Silent movie orchestra or pianists were able to provide sound effects or a musical rhythm and suggest various emotions without any interruption, or very little, of the action. In the talkies, music needed only to inspire the inner resonance of the drama or comedy. In the beginning many films overused music, but soon the dramatic merits of silence were discovered. The musical comedy also soon established itself as a major genre.

The new technology standardised the film product. Henceforth, there were practically no more local variations: viewers heard the same thing around the world. The power and influence of the Hollywood majors were thereby reinforced.

Hollywood Becomes Multilingual
Another effect of the arrival of the talkie was that Hollywood studio bosses quickly realised that their domination of world cinema would not last if they did not provide versions of their films in the principal languages of the many countries in which they were screened. Dubbing was introduced in 1932, but used only sparingly, and it did not become widespread in Quebec until 1943.

In the meantime, beginning in 1930, Paramount began to produce versions of its films in a variety of languages, at first in Hollywood and then in modern studios it built in Joinville, a suburb of Paris, where actors speaking a range of languages came to act out the same script on the same set. After a few years, however, Paramount abandoned this manner of internationalising cinema, deeming it too costly.

Meanwhile, in Montreal
During the so-called “silent” film era in Montreal, several devices made it possible, at least in theory, to project animated views with synchronous sound tracks. These devices had major drawbacks, however, rendering their success fleeting at best. Their subjects were limited by the production conditions, the synchronisation was capricious, the sound volume insufficient, etc.

The first Canadian movie theatre to definitively make the transition to the talkies in the late 1920s was the Palace on St. Catherine St. in Montreal. On 1 September 1928, it showed Frank Borzage’s Street Angel, a film with a few spoken scenes, musical accompaniment and synchronous sound effects.

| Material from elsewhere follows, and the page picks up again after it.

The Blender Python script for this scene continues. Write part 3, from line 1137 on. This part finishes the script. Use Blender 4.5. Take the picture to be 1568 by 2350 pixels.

In the fall of 1928, the Palace presented a new sound film each week, making it the most popular cinema in Montreal. The city’s film buffs were able to see The Jazz Singer there on 1 December. On 5 January 1929, it presented its first “all-talkie” film, Roy Del Ruth’s The Terror. A few weeks later, on 9 February, it presented what appears to be the first talkie shot in Quebec, a Fox newsreel showing the opening of the National Assembly, with a speech in French by Premier Louis-Alexandre Taschereau.

Sound Film Everywhere in the Province
It was not until four months after the premiere of Street Angel at the Palace that a second Montreal movie theatre, the Capitol, converted to sound. In the spring and summer of 1929, the majority of large and medium-sized cities in Quebec saw the arrival of cinemas equipped to show talkies, especially those associated with one of the large chains (Famous Players, United Amusement, Confederation Amusements). A brand-new cinema in Sherbrooke, the Granada, was designed for talkies and began showing sound films in February 1929. The Premier cinema in that same city also began screening talkies in October. In Quebec City, the Empire converted to sound in March and the Canadien and the Auditorium in May. In Trois-Rivières, the Imperial converted to sound in April and the Capitol in June. In Montreal, even neighbourhood cinemas such as the Rivoli or the Corona joined in. New cinemas were built during this period, such as the Seville, the Outremont and the Granada, and were of course equipped for sound.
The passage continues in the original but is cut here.